A visitor from the Kalahari would find Mrs Whitman something of an anthropological curiosity. Golfer, mountain bike rider, basketball player and, indeed, fox-hunter, Mrs Whitman, a rangy 48-year-old, has emerged as the strong early favourite to run as the Republican candidate for vice-president in the 1996 election. A convincing attack on President Clinton's address, Washington pundits were saying yesterday, would catapult her into the national spotlight, adding the vital ingredient of name recognition to her other, not insignificant Republican virtues.
What makes her immediately attractive to the reigning Republican grandees is her track record as a cutter of taxes and an advocate of small government. She campaigned for governor in 1993, and defeated the incumbent Democratic governor, on the promise ofreducing state taxes by 30 per cent in three years. The indications are that she will have achieved her goal a year ahead of schedule. Last year she cut state taxes by 15 per cent. On Monday she proposed in her annual budget message a further 15 per cent cut this year - a proposal the Republican-controlled New Jersey legislature is expected to approve.
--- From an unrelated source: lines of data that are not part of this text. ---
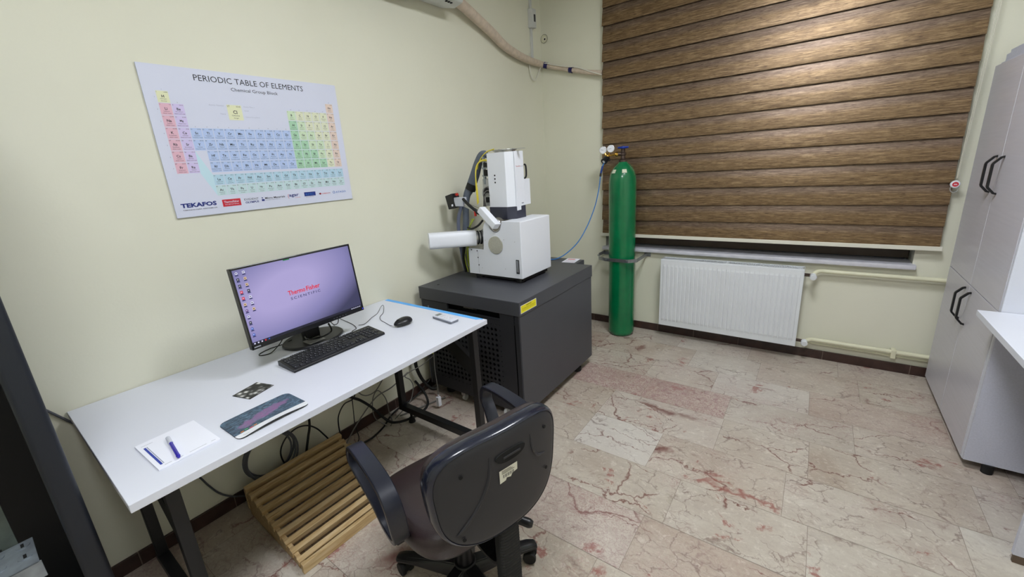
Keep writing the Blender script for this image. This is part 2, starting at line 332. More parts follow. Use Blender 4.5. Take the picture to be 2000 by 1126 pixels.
# ------------------------------------------------------------------ geometry helper
class G:
    def __init__(s): s.bm = bmesh.new(); s.uv = None
    def _merge(s, b, mi=0, mtx=None):
        for f in b.faces:
            if f.material_index == 0: f.material_index = mi
        if mtx is not None: b.transform(mtx)
        me = bpy.data.meshes.new('_t'); b.to_mesh(me); b.free(); s.bm.from_mesh(me); bpy.data.meshes.remove(me); return s
    def box(s, x0, x1, y0, y1, z0, z1, bev=0.0, mi=0, mtx=None, seg=2):
        b = bmesh.new()
        bmesh.ops.create_cube(b, size=1.0, matrix=Matrix.Translation(((x0+x1)/2, (y0+y1)/2, (z0+z1)/2)) @ Matrix.Diagonal((abs(x1-x0), abs(y1-y0), abs(z1-z0), 1)))
        if bev > 0: bmesh.ops.bevel(b, geom=list(b.edges), offset=bev, segments=seg, affect='EDGES', profile=.5)
        return s._merge(b, mi, mtx)
    def cyl(s, p0, p1, r0, r1=None, n=24, mi=0, caps=True, mtx=None, bev=0.0):
        r1 = r0 if r1 is None else r1
        p0 = Vector(p0); p1 = Vector(p1); d = p1 - p0
        b = bmesh.new()
        bmesh.ops.create_cone(b, cap_ends=caps, cap_tris=False, segments=n, radius1=r0, radius2=r1, depth=d.length)
        if bev > 0:
            es = [e for e in b.edges if all(len(f.verts) > 4 or True for f in e.link_faces) and any(len(f.verts) == n for f in e.link_faces)]
            bmesh.ops.bevel(b, geom=es, offset=bev, segments=2, affect='EDGES', profile=.5)
        q = d.to_track_quat('Z', 'Y').to_matrix().to_4x4()
        b.transform(Matrix.Translation((p0 + p1) / 2) @ q)
        return s._merge(b, mi, mtx)
    def sphere(s, c, r, sc=(1, 1, 1), mi=0, n=20, mtx=None):
        b = bmesh.new(); bmesh.ops.create_uvsphere(b, u_segments=n, v_segments=max(6, n // 2), radius=r)
        b.transform(Matrix.Translation(c) @ Matrix.Diagonal((*sc, 1))); return s._merge(b, mi, mtx)
    def torus(s, c, R, r, axis=(0, 0, 1), mi=0, n=32, m=10, sc=1.0):
        q = Vector(axis).to_track_quat('Z', 'Y').to_matrix().to_4x4(); M = Matrix.Translation(c) @ q
        pts = [M @ Vector((math.cos(a) * R, math.sin(a) * R * sc, 0)) for a in [2 * PI * i / n for i in range(n)]]
        return s.tube(pts, r, closed=True, n=m, mi=mi, smooth=0)
    def lathe(s, prof, c=(0, 0, 0), n=32, mi=0, mtx=None):
        b = bmesh.new(); rings = []
        for r, z in prof:
            if r < 1e-6: rings.append([b.verts.new((c[0], c[1], c[2] + z))])
            else: rings.append([b.verts.new((c[0] + r * math.cos(2*PI*i/n), c[1] + r * math.sin(2*PI*i/n), c[2] + z)) for i in range(n)])
        for a, d in zip(rings, rings[1:]):
            for i in range(n):
                j = (i + 1) % n
                q = [a[i] if len(a) > 1 else a[0], a[j] if len(a) > 1 else a[0], d[j] if len(d) > 1 else d[0], d[i] if len(d) > 1 else d[0]]
                u = []
                for v in q:
                    if v not in u: u.append(v)
                if len(u) >= 3:
                    try: b.faces.new(u)
                    except ValueError: pass
        bmesh.ops.recalc_face_normals(b, faces=b.faces)
        return s._merge(b, mi, mtx)
    def prism(s, pts, h0, h1, axis='z', mi=0, mtx=None, bev=0.0):
        """polygon pts (2D) extruded from h0 to h1 along axis; axis z:(x,y), y:(x,z), x:(y,z)"""
        b = bmesh.new()
        def P(p, h):
            return {'z': (p[0], p[1], h), 'y': (p[0], h, p[1]), 'x': (h, p[0], p[1])}[axis]
        lo = [b.verts.new(P(p, h0)) for p in pts]; hi = [b.verts.new(P(p, h1)) for p in pts]
        b.faces.new(lo); b.faces.new(hi[::-1]); n = len(pts)
        for i in range(n): b.faces.new((lo[i], hi[i], hi[(i+1) % n], lo[(i+1) % n]))
        bmesh.ops.recalc_face_normals(b, faces=b.faces)
        if bev > 0:
            bmesh.ops.bevel(b, geom=[e for e in b.edges if e.calc_face_angle(0) > .5], offset=bev, segments=2, affect='EDGES', profile=.5)
        return s._merge(b, mi, mtx)
    def tube(s, pts, r, closed=False, n=8, mi=0, smooth=6, prof=None, side=None, mtx=None, radii=None):
        P = [Vector(p) for p in pts]
        R = radii[:] if radii else None
        if smooth and len(P) > 2:
            Q = []; RQ = []; m = len(P)
            rng = range(m) if closed else range(m - 1)
            for i in rng:
                a = P[(i-1) % m] if (closed or i > 0) else P[0]*2 - P[1]
                b_, c = P[i], P[(i+1) % m]
                d = P[(i+2) % m] if (closed or i + 2 < m) else P[-1]*2 - P[-2]
                for k in range(smooth):
                    t = k / smooth
                    Q.append(.5 * ((2*b_) + (c - a)*t + (2*a - 5*b_ + 4*c - d)*t*t + (-a + 3*b_ - 3*c + d)*t**3))
                    if R: RQ.append(R[i] * (1-t) + R[(i+1) % m] * t)
            if not closed:
                Q.append(P[-1])
                if R: RQ.append(R[-1])
            P = Q; R = RQ if R else None
        m = len(P); b = bmesh.new(); rings = []
        if prof is None: prof = [(math.cos(2*PI*k/n), math.sin(2*PI*k/n)) for k in range(n)]; scl = True
        else: scl = False
        t0 = (P[1] - P[0]).normalized(); u = t0.orthogonal().normalized(); pt = t0
        for i in range(m):
            if closed: t = (P[(i+1) % m] - P[i-1]).normalized()
            else: t = ((P[i+1] if i + 1 < m else P[i]) - (P[i-1] if i > 0 else P[i])).normalized()
            if side is not None:
                u = Vector(side); u = (u - t * u.dot(t)).normalized(); v = t.cross(u)
            else:
                q = pt.rotation_difference(t); u = q @ u; u = (u - t*u.dot(t)).normalized(); v = t.cross(u); pt = t
            rr = (R[i] if R else r) if scl else 1.0
            rings.append([b.verts.new(P[i] + u*a*rr + v*c*rr) for a, c in prof])
        k = len(prof)
        for i in range(m if closed else m - 1):
            A, B = rings[i], rings[(i+1) % m]
            sh = 0
            if closed and i == m - 1 and side is None:
                sh = min(range(k), key=lambda q: sum((A[j].co - B[(j+q) % k].co).length for j in range(k)))
            for j in range(k): b.faces.new((A[j], A[(j+1) % k], B[(j+1+sh) % k], B[(j+sh) % k]))
        if not closed: b.faces.new(rings[0][::-1]); b.faces.new(rings[-1])
        bmesh.ops.recalc_face_normals(b, faces=b.faces)
        return s._merge(b, mi, mtx)
    def text(s, body, mtx, size=None, width=None, height=None, align='LEFT', mi=0, bold=0.0, ext=0.0, gap=1.0):
        key = (body, bold, ext, gap)
        if key not in TXT:
            cu = bpy.data.curves.new('_t', 'FONT'); cu.body = body; cu.resolution_u = 2; cu.offset = bold; cu.extrude = ext; cu.space_character = gap
            ob = bpy.data.objects.new('_t', cu); me = bpy.data.meshes.new_from_object(ob)
            bpy.data.objects.remove(ob); bpy.data.curves.remove(cu)
            TXT[key] = me
        me = TXT[key]
        if not me.vertices: return s
        b = bmesh.new(); b.from_mesh(me)
        xs = [v.co.x for v in b.verts]; ys = [v.co.y for v in b.verts]
        x0, x1, y0, y1 = min(xs), max(xs), min(ys), max(ys)
        sx = sy = size or 1.0
        if height: sy = height / (y1 - y0); sx = sy
        if width:
            sx = width / (x1 - x0)
            if not height and not size: sy = sx
        ax = {'LEFT': x0, 'CENTER': (x0 + x1) / 2, 'RIGHT': x1}[align]
        b.transform(Matrix.Diagonal((sx, sy, 1, 1)) @ Matrix.Translation((-ax, 0 if size and not height else -y0, 0)))
        return s._merge(b, mi, mtx)
    def rect(s, x0, x1, y0, y1, mtx, mi=0, z=0.0):
        b = bmesh.new(); b.faces.new([b.verts.new(p) for p in ((x0, y0, z), (x1, y0, z), (x1, y1, z), (x0, y1, z))]); return s._merge(b, mi, mtx)
    def poly(s, pts, mtx=None, mi=0):
        b = bmesh.new(); b.faces.new([b.verts.new(p) for p in pts]); return s._merge(b, mi, mtx)
TXT = {}
WM = {}
def link(name, me, mats, parent=None, smooth=True):
    for m in (mats if isinstance(mats, (list, tuple)) else [mats]): me.materials.append(m)
    o = bpy.data.objects.new(name, me); COL.objects.link(o)
    return o
def obj(name, g, mats, parent=None, local=False, ang=35, label=None):
    b = g.bm if isinstance(g, G) else g
    if parent is not None:
        if not local: b.transform(WM[parent.name].inverted())
    for f in b.faces: f.smooth = True
    ca = math.radians(ang)
    for e in b.edges:
        if len(e.link_faces) != 2 or e.calc_face_angle(PI) > ca: e.smooth = False
        else:
            a0, a1 = e.link_faces[0].calc_area(), e.link_faces[1].calc_area()
            if max(a0, a1) > 8 * min(a0, a1) and e.calc_face_angle(PI) > .12: e.smooth = False
    me = bpy.data.meshes.new(name); b.to_mesh(me); b.free()
    o = link(name, me, mats)
    if parent is not None: o.parent = parent; WM[o.name] = WM[parent.name]
    else: WM[o.name] = Matrix.Identity(4)
    if label: o['label'] = label
    return o
def based(o, base):
    """move a top-level mesh's origin to its base"""
    o.data.transform(Matrix.Translation(-Vector(base))); o.location = base; WM[o.name] = Matrix.Translation(base)
    return o
def tag(o, label, cat, group=None):
    o['label'] = label; o['category'] = cat
    if group: o['group'] = group
    return o
def thing(name, loc, label, cat, rotz=0.0, group=None):
    o = bpy.data.objects.new(name, None); COL.objects.link(o); o.empty_display_size = .05
    o.location = loc; o.rotation_euler = (0, 0, rotz); WM[o.name] = Matrix.Translation(loc) @ Matrix.Rotation(rotz, 4, 'Z')
    return tag(o, label, cat, group)
def struct(name, g, mats, ang=35):
    o = obj(name, g, mats, ang=ang); o['kind'] = 'structure'; return o

# ------------------------------------------------------------------ room shell
RX, FY = 3.45, -5.6
# back wall with window opening
WX0, WX1, WZ0, WZ1 = 0.62, 2.69, 0.757, 2.78
g = G()
g.box(-.15, WX0, 0, .3, -.1, CEIL); g.box(WX1, RX + .15, 0, .3, -.1, CEIL); g.box(WX0, WX1, 0, .3, -.1, WZ0 - .032); g.box(WX0, WX1, 0, .3, WZ1, CEIL)
struct('wall_back', g, M_wall)
g = G(); g.box(-.15, 0, FY, 0, -.1, CEIL); struct('wall_left', g, M_wall)
g = G(); g.box(RX, RX + .15, FY, 0, -.1, CEIL); struct('wall_right', g, M_wall)
g = G(); g.box(-.15, RX + .15, FY - .15, FY, -.1, CEIL); struct('wall_front', g, M_wall)
g = G(); g.box(-.15, RX + .15, FY - .15, .3, CEIL, CEIL + .1); struct('ceiling', g, M_ceil)
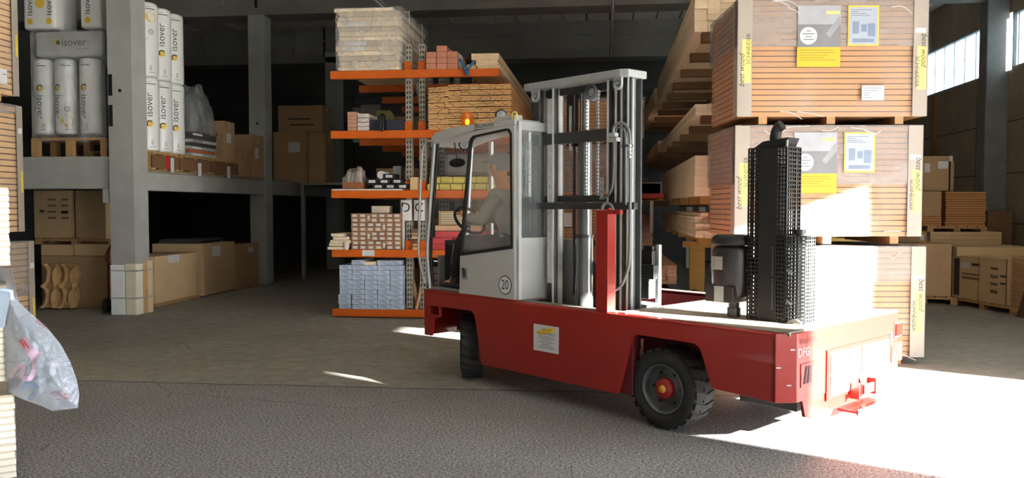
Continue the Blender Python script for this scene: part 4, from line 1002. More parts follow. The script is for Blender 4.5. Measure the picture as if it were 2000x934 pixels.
def carton(label, loc, size, rz=0, m_=None, name='carton', cat='carton', group=None, tape=True, side_label=None, prints=(), shaft=None, bev=.006):
    """corner at loc, faces -y (front) and +x (side); prints: (face, u0, u1, z0, z1, material)"""
    W, D, H = size; t = thing(name, label, cat, loc, rz, group)
    q = MB(); q.box((0, 0, 0), (W, D, H)); q.build('box_body', m_ or CARD, t, bevel=bev)
    if tape:
        q = MB(); q.box((-.001, D / 2 - .03, H - .002), (W + .001, D / 2 + .03, H + .001)); q.box((-.0015, D / 2 - .03, H * .8), (0, D / 2 + .03, H)); q.box((W, D / 2 - .03, H * .8), (W + .0015, D / 2 + .03, H)); q.build('tape_strip', TAPE, t)
    for f_, u0, u1, z0, z1, mm in prints:
        q = MB()
        if f_ == 'f': q.box((u0, -.0025, z0), (u1, 0, z1))
        elif f_ == 'x': q.box((W, u0, z0), (W + .0025, u1, z1))
        elif f_ == 'n': q.box((-.0025, u0, z0), (0, u1, z1))
        q.build('printed_patch' if mm is not WHITEP else 'white_label', mm, t)
    return t
PRT = mat('carton_print', (126, 100, 72), .8, var=.1); PRD = mat('carton_dark_print', (66, 58, 62), .8, var=.08)

# ================================================================== THE GALLERY ON THE LEFT
LOGO_O = mat('logo_yellow', (226, 190, 70), .5); LOGO_K = mat('logo_black', (44, 44, 46), .5)
ROLLM = mat('white_roll_film', (226, 229, 228), .35, var=.04, scale=3, bump=.12, bscale=9, coat=.2)
def roll(label, loc, r, h, rz, group, flip=False, upside=False):
    t = thing('insulation_roll', label, 'insulation roll', loc, rz, group)
    q = MB(); q.lathe([(.001, .0), (r * .86, 0), (r * .97, .02), (r, .06), (r * 1.0, h * .3), (r * .985, h * .5), (r, h * .7), (r, h - .06), (r * .95, h - .015), (r * .8, h), (.001, h)], n=36); q.build('roll_body', ROLLM, t)
    q = MB()
    def curved(M2, mb_txt, mi):   # bend lettering round the roll; text runs along z
        pass
    def put(txt, ang, zc, size, mi, up=True):
        vs, fs = text_mesh(txt, 1.0, 0.0); out_ = []
        for v in vs:
            a = ang + (-v.y * size / r if up else v.y * size / r); z = zc + (v.x if up else -v.x) * size
            out_.append((math.sin(a) * (r + .0025), -math.cos(a) * (r + .0025), z))
        q.add(out_, fs, mi)
    def disc(ang, zc, rad, mi, part_=1.0, off=.002, hole=0):
        n = 24; vs = []; 
        for k in range(n + 1):
            b_ = 2 * PI * part_ * k / n + .6; vs.append((ang + rad * math.cos(b_) / r, zc + rad * math.sin(b_)))
        pts = [(math.sin(a) * (r + off), -math.cos(a) * (r + off), z) for a, z in vs]
        if hole:
            pts2 = [(math.sin(ang + hole * math.cos(2 * PI * part_ * k / n + .6) / r) * (r + off), -math.cos(ang + hole * math.cos(2 * PI * part_ * k / n + .6) / r) * (r + off), zc + hole * math.sin(2 * PI * part_ * k / n + .6)) for k in range(n + 1)]
            q.add(pts + pts2, [(k, k + 1, n + 2 + k, n + 1 + k) for k in range(n)], mi)
        else: q.add(pts, [tuple(range(n + 1))], mi)
    up = not upside
    put('isover', .12 if not flip else -.55, h * (.62 if up else .36), .155, 0, up)
    zd = h * (.62 if up else .36) - (.30 if up else -.30)
    disc(.12 if not flip else -.55, zd, .055, 1); disc(.14 if not flip else -.53, zd, .055, 0, .55, .003, .034)
    disc(-.62 if not flip else .35, h * (.80 if up else .17), .09, 1); disc(-.60 if not flip else .37, h * (.60 if up else .33), .042, 0, 1, .002, .034)
    put('O', -.60 if not flip else .37, h * (.60 if up else .33), .05, 0, up)
    put('031', .35 if not flip else .30, h * (.12 if up else .10), .06, 0, up)
    def band(z, a0, a1, t_, mi):
        n = 10; q.add([(math.sin(a0 + (a1 - a0) * k / n) * (r + .0015), -math.cos(a0 + (a1 - a0) * k / n) * (r + .0015), z + s_ * t_) for s_ in (0, 1) for k in range(n + 1)], [(k, k + 1, n + 2 + k, n + 1 + k) for k in range(n)], mi)
    band(h * .50, -.9, .1, .006, 2); band(h * .90, -.2, .7, .012, 0); band(h * .93, -.2, .3, .006, 2); band(h * .05, .1, .6, .01, 2)
    q.build('roll_lettering', [LOGO_K, LOGO_O, INKG], t); return t
GZ = 2.3
# pallet and hooded rolls left of the first column (stand on the concrete beam)
pallet('long wooden pallet on the concrete beam under the hooded insulation rolls', (xat(66, 12.05), 12.02, 2.495), xat(213, 12.05) - xat(66, 12.05), 1.0, h=.30)
PZ = 2.80
for i, px in enumerate((94, 135, 183)):
    roll('insulation roll under the clear hood, %s from the left' % ORD[i], (xat(px, 12.25), 12.25, PZ + .06), .165, 1.2, (.0, .25, -.25)[i], 'insulation rolls under the clear plastic hood', flip=i == 1, upside=True)
for i, px in enumerate((100, 142, 190)):
    roll('insulation roll in the row behind, under the hood, %s from the left' % ORD[i], (xat(px, 12.62), 12.62, PZ + .06), .165, 1.2, .4 * i, 'insulation rolls under the clear plastic hood', upside=True)
x0, x1 = xat(66, 12.0), xat(206, 12.0)
tp = thing('insulation_pack', 'grey insulation pack lying across the hooded rolls, printed isover', 'insulation pack', (x0, 12.06, PZ + 1.275))
q = MB(); q.box((0.02, 0, 0), (x1 - x0 - .03, .75, .40)); q.build('pack_body', mat('grey_pack_film', (176, 180, 178), .4, var=.1, scale=3, bump=.15, bscale=8), tp, bevel=.06, seg=4)
q = MB(); q.text('isover', frame_m((.70, -.003, .22), (1, 0, 0), (0, 0, 1)), .17, 0); q.cyl((.42, -.001, .23), (.42, -.004, .23), .055, 1, 24); q.cyl((.435, -.003, .22), (.435, -.005, .22), .035, 0, 20); q.box((.75, -.004, .115), (.98, -.001, .122), 2); q.build('pack_lettering', [LOGO_K, LOGO_O, INKG], tp)
hb = thing('plastic_hood', 'clear dusty plastic hood over the insulation rolls left of the column', 'plastic hood', (x0, 12.0, PZ))
W_ = x1 - x0; q = MB(); vs = []; fs = []
prof = [(0, .0), (.0, .5), (.0, 1.0), (.01, 1.35), (.02, 1.62), (.08, 1.70)]
nx = 18
for (iy, z) in prof:
    for i in range(nx + 1): vs.append((W_ * i / nx, iy + jit(.014) + (.02 * math.sin(i * 1.9) if z < 1.3 else 0), z + (jit(.015) if 0 < z else -.05 + .05 * math.sin(i * 1.3))))
for j in range(len(prof) - 1):
    for i in range(nx): fs.append((j * (nx + 1) + i, j * (nx + 1) + i + 1, (j + 1) * (nx + 1) + i + 1, (j + 1) * (nx + 1) + i))
q.add(vs, fs, 0, True); q.add([(0, .08, 1.70), (W_, .08, 1.70), (W_, .95, 1.70), (0, .95, 1.70)], [(0, 1, 2, 3)])
for xx in (0, W_):
    q.add([(xx + jit(.01), y, z) for z in (0, .6, 1.2, 1.68) for y in (.0, .3, .6, .95)], [(r * 4 + c_, r * 4 + c_ + 1, r * 4 + c_ + 5, r * 4 + c_ + 4) for r in range(3) for c_ in range(3)], 0, True)
q.build('hood_film', FILM_DUST, hb)
for k in range(9):
    xx = RND.uniform(.02, W_ - .02); z = RND.uniform(.05, 1.15); q = MB(); q.tube([(xx, -.02, z), (xx + jit(.06), -.03, z + .06), (xx + jit(.12), -.02, z + RND.uniform(.08, .22))], .003, n=5, sub=1); q.build('hood_crease', MATS['film_crease'], hb)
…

Mrs Whitman plans to pay for the cuts by reducing the size of the state civil service, where 3,350 job losses are expected.
The Republican chairman, Haley Barbour, gave an indication of the theme of Mrs Whitman's speech last night when he said the New Jersey governor had not only implemented the policies her party seeks to impose on the nation as a whole, she had also - in contrast to the President - stood by her word.
She will broadcast her response to Mr Clinton's speech not from Congress, the traditional setting for the State of the Union address, but from her official home, Drumthwacket, in Trenton, New Jersey. The Republicans, as she explained this week, "want to stress the devolution of power from Washington and they thought this would be the most dramatic way to do it, to get a governor".
The fact that she is a female governor is not irrelevant, Mr Clinton having secured significantly more votes among women than men in the 1992 election. Pro-choice on abortion, against cutting off welfare to unwed teenage mothers, she also provides the Republicans with a useful foil to Mr Gingrich's `Alf Garnett' approach to life and politics, a point Mr Gingrich himself has not failed to miss. Explaining the choice of Mrs Whitman as Mr Clinton's State of the Union respondent, Mr Gingrich said: "We wanted to send a signal about how broad-based we are."
Bob Dole, the Republican senator tipped to run against Mr Clinton in 1996, has given Mrs Whitman his vice-presidential blessing. Her moderation in the present Republican climate, is not a problem. "We're saying `come on in, the party's big'," said Mr Dole.
Mrs Whitman has a patrician manner and was brought up in a 200-year-old mansion. Above all, in the view of a former adviser to Ronald Reagan who now works with Mrs Whitman, she has the just the right image for Middle America. "She's tall, which helps. She's handsome. She is certainly not sexy, which is a good thing. And she's got a husband and a couple of kids. It would be hard not to talk about her as a vice-president."